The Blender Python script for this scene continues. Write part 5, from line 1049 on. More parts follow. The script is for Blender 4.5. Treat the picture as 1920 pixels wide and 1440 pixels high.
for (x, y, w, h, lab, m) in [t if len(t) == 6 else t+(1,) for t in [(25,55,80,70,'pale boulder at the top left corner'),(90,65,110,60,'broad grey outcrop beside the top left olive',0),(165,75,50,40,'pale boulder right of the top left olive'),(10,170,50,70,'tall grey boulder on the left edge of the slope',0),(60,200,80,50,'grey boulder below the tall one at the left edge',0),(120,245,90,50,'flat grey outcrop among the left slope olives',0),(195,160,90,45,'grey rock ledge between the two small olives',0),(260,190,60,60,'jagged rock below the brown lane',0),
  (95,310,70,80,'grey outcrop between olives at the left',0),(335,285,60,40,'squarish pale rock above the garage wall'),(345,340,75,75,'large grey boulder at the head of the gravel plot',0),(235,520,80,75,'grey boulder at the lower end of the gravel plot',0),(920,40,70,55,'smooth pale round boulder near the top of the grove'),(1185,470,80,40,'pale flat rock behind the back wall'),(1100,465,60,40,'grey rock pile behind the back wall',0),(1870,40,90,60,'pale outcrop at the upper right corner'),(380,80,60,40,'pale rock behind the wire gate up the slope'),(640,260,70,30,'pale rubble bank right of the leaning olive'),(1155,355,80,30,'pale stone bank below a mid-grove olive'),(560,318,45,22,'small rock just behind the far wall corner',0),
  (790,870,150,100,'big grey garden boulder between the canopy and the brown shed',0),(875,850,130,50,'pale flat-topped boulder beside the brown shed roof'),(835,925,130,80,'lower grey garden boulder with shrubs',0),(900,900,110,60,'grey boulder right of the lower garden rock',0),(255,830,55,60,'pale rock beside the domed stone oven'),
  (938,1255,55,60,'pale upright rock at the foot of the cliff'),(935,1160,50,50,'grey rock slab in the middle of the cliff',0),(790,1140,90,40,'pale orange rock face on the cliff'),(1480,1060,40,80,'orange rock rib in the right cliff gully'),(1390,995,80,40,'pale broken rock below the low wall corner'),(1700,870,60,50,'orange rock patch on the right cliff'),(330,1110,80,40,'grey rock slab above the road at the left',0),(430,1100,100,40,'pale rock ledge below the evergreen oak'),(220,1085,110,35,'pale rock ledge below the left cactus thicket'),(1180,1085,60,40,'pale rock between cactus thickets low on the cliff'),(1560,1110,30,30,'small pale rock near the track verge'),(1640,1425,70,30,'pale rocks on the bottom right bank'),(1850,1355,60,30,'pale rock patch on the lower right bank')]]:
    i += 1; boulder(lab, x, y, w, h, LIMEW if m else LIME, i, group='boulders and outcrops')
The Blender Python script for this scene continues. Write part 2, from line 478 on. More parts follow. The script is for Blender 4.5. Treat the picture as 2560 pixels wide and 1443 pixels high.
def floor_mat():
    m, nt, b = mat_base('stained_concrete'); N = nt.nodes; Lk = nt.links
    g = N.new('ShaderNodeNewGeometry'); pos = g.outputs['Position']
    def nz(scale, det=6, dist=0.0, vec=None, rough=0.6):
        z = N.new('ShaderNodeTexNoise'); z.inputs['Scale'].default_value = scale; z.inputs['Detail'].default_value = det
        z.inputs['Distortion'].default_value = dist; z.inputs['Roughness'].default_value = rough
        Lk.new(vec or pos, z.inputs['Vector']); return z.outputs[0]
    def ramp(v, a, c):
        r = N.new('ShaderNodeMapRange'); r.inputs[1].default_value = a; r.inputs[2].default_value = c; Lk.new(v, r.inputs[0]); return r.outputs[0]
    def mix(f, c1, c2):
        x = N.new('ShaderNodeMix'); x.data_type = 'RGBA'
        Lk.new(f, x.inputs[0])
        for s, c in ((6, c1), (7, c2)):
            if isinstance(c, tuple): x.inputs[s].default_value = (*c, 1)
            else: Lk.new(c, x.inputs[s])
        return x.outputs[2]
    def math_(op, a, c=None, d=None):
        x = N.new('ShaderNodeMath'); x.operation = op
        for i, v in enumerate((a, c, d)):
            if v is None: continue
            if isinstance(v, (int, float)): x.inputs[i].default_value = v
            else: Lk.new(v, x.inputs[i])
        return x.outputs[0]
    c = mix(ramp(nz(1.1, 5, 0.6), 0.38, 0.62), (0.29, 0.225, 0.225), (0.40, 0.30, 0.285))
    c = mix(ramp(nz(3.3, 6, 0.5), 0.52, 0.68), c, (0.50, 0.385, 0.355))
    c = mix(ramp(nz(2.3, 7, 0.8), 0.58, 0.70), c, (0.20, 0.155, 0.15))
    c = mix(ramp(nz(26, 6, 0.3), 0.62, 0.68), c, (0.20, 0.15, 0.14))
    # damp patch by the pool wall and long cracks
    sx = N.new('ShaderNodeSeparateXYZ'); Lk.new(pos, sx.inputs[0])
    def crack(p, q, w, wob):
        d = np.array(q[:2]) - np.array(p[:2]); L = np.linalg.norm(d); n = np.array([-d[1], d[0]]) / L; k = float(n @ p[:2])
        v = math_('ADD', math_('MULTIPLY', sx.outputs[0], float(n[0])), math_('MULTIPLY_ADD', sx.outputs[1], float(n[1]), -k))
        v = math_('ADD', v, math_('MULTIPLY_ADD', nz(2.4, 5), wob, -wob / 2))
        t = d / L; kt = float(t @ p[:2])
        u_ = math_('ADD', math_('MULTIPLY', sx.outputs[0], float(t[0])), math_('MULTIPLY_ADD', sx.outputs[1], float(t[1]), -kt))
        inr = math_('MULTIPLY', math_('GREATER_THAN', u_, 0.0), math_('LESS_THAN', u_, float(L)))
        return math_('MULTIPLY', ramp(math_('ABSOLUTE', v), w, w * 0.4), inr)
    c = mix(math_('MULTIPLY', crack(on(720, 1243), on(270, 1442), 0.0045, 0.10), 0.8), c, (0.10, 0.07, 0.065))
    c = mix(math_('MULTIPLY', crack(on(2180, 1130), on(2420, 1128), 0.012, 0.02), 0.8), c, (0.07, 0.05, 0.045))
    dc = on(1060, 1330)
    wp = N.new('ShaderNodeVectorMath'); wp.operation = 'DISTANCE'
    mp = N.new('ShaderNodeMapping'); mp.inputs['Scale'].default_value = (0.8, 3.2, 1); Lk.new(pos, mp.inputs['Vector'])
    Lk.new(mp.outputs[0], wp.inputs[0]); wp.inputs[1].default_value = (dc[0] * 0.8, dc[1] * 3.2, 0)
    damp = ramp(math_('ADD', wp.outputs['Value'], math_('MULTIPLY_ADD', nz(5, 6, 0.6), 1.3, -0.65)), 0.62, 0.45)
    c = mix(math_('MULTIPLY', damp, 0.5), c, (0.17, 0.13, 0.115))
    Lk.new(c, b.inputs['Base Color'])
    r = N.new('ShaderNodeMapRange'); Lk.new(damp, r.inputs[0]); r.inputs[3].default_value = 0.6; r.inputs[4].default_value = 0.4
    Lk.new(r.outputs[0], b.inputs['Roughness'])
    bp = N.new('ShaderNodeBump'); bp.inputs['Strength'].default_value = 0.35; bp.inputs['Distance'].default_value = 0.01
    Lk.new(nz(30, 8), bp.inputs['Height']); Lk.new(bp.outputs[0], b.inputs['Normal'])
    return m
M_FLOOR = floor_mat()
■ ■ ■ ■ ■
== Requirement ==
Send back every record, precisely as written.

== Full response ==
The Blender Python script for this scene continues. Write part 5, from line 1049 on. More parts follow. The script is for Blender 4.5. Treat the picture as 1920 pixels wide and 1440 pixels high.
for (x, y, w, h, lab, m) in [t if len(t) == 6 else t+(1,) for t in [(25,55,80,70,'pale boulder at the top left corner'),(90,65,110,60,'broad grey outcrop beside the top left olive',0),(165,75,50,40,'pale boulder right of the top left olive'),(10,170,50,70,'tall grey boulder on the left edge of the slope',0),(60,200,80,50,'grey boulder below the tall one at the left edge',0),(120,245,90,50,'flat grey outcrop among the left slope olives',0),(195,160,90,45,'grey rock ledge between the two small olives',0),(260,190,60,60,'jagged rock below the brown lane',0),
  (95,310,70,80,'grey outcrop between olives at the left',0),(335,285,60,40,'squarish pale rock above the garage wall'),(345,340,75,75,'large grey boulder at the head of the gravel plot',0),(235,520,80,75,'grey boulder at the lower end of the gravel plot',0),(920,40,70,55,'smooth pale round boulder near the top of the grove'),(1185,470,80,40,'pale flat rock behind the back wall'),(1100,465,60,40,'grey rock pile behind the back wall',0),(1870,40,90,60,'pale outcrop at the upper right corner'),(380,80,60,40,'pale rock behind the wire gate up the slope'),(640,260,70,30,'pale rubble bank right of the leaning olive'),(1155,355,80,30,'pale stone bank below a mid-grove olive'),(560,318,45,22,'small rock just behind the far wall corner',0),
  (790,870,150,100,'big grey garden boulder between the canopy and the brown shed',0),(875,850,130,50,'pale flat-topped boulder beside the brown shed roof'),(835,925,130,80,'lower grey garden boulder with shrubs',0),(900,900,110,60,'grey boulder right of the lower garden rock',0),(255,830,55,60,'pale rock beside the domed stone oven'),
  (938,1255,55,60,'pale upright rock at the foot of the cliff'),(935,1160,50,50,'grey rock slab in the middle of the cliff',0),(790,1140,90,40,'pale orange rock face on the cliff'),(1480,1060,40,80,'orange rock rib in the right cliff gully'),(1390,995,80,40,'pale broken rock below the low wall corner'),(1700,870,60,50,'orange rock patch on the right cliff'),(330,1110,80,40,'grey rock slab above the road at the left',0),(430,1100,100,40,'pale rock ledge below the evergreen oak'),(220,1085,110,35,'pale rock ledge below the left cactus thicket'),(1180,1085,60,40,'pale rock between cactus thickets low on the cliff'),(1560,1110,30,30,'small pale rock near the track verge'),(1640,1425,70,30,'pale rocks on the bottom right bank'),(1850,1355,60,30,'pale rock patch on the lower right bank')]]:
    i += 1; boulder(lab, x, y, w, h, LIMEW if m else LIME, i, group='boulders and outcrops')
The Blender Python script for this scene continues. Write part 2, from line 478 on. More parts follow. The script is for Blender 4.5. Treat the picture as 2560 pixels wide and 1443 pixels high.
def floor_mat():
    m, nt, b = mat_base('stained_concrete'); N = nt.nodes; Lk = nt.links
    g = N.new('ShaderNodeNewGeometry'); pos = g.outputs['Position']
    def nz(scale, det=6, dist=0.0, vec=None, rough=0.6):
        z = N.new('ShaderNodeTexNoise'); z.inputs['Scale'].default_value = scale; z.inputs['Detail'].default_value = det
        z.inputs['Distortion'].default_value = dist; z.inputs['Roughness'].default_value = rough
        Lk.new(vec or pos, z.inputs['Vector']); return z.outputs[0]
    def ramp(v, a, c):
        r = N.new('ShaderNodeMapRange'); r.inputs[1].default_value = a; r.inputs[2].default_value = c; Lk.new(v, r.inputs[0]); return r.outputs[0]
    def mix(f, c1, c2):
        x = N.new('ShaderNodeMix'); x.data_type = 'RGBA'
        Lk.new(f, x.inputs[0])
        for s, c in ((6, c1), (7, c2)):
            if isinstance(c, tuple): x.inputs[s].default_value = (*c, 1)
            else: Lk.new(c, x.inputs[s])
        return x.outputs[2]
    def math_(op, a, c=None, d=None):
        x = N.new('ShaderNodeMath'); x.operation = op
        for i, v in enumerate((a, c, d)):
            if v is None: continue
            if isinstance(v, (int, float)): x.inputs[i].default_value = v
            else: Lk.new(v, x.inputs[i])
        return x.outputs[0]
    c = mix(ramp(nz(1.1, 5, 0.6), 0.38, 0.62), (0.29, 0.225, 0.225), (0.40, 0.30, 0.285))
    c = mix(ramp(nz(3.3, 6, 0.5), 0.52, 0.68), c, (0.50, 0.385, 0.355))
    c = mix(ramp(nz(2.3, 7, 0.8), 0.58, 0.70), c, (0.20, 0.155, 0.15))
    c = mix(ramp(nz(26, 6, 0.3), 0.62, 0.68), c, (0.20, 0.15, 0.14))
    # damp patch by the pool wall and long cracks
    sx = N.new('ShaderNodeSeparateXYZ'); Lk.new(pos, sx.inputs[0])
    def crack(p, q, w, wob):
        d = np.array(q[:2]) - np.array(p[:2]); L = np.linalg.norm(d); n = np.array([-d[1], d[0]]) / L; k = float(n @ p[:2])
        v = math_('ADD', math_('MULTIPLY', sx.outputs[0], float(n[0])), math_('MULTIPLY_ADD', sx.outputs[1], float(n[1]), -k))
        v = math_('ADD', v, math_('MULTIPLY_ADD', nz(2.4, 5), wob, -wob / 2))
        t = d / L; kt = float(t @ p[:2])
        u_ = math_('ADD', math_('MULTIPLY', sx.outputs[0], float(t[0])), math_('MULTIPLY_ADD', sx.outputs[1], float(t[1]), -kt))
        inr = math_('MULTIPLY', math_('GREATER_THAN', u_, 0.0), math_('LESS_THAN', u_, float(L)))
        return math_('MULTIPLY', ramp(math_('ABSOLUTE', v), w, w * 0.4), inr)
    c = mix(math_('MULTIPLY', crack(on(720, 1243), on(270, 1442), 0.0045, 0.10), 0.8), c, (0.10, 0.07, 0.065))
    c = mix(math_('MULTIPLY', crack(on(2180, 1130), on(2420, 1128), 0.012, 0.02), 0.8), c, (0.07, 0.05, 0.045))
    dc = on(1060, 1330)
    wp = N.new('ShaderNodeVectorMath'); wp.operation = 'DISTANCE'
    mp = N.new('ShaderNodeMapping'); mp.inputs['Scale'].default_value = (0.8, 3.2, 1); Lk.new(pos, mp.inputs['Vector'])
    Lk.new(mp.outputs[0], wp.inputs[0]); wp.inputs[1].default_value = (dc[0] * 0.8, dc[1] * 3.2, 0)
    damp = ramp(math_('ADD', wp.outputs['Value'], math_('MULTIPLY_ADD', nz(5, 6, 0.6), 1.3, -0.65)), 0.62, 0.45)
    c = mix(math_('MULTIPLY', damp, 0.5), c, (0.17, 0.13, 0.115))
    Lk.new(c, b.inputs['Base Color'])
    r = N.new('ShaderNodeMapRange'); Lk.new(damp, r.inputs[0]); r.inputs[3].default_value = 0.6; r.inputs[4].default_value = 0.4
    Lk.new(r.outputs[0], b.inputs['Roughness'])
    bp = N.new('ShaderNodeBump'); bp.inputs['Strength'].default_value = 0.35; bp.inputs['Distance'].default_value = 0.01
    Lk.new(nz(30, 8), bp.inputs['Height']); Lk.new(bp.outputs[0], b.inputs['Normal'])
    return m
M_FLOOR = floor_mat()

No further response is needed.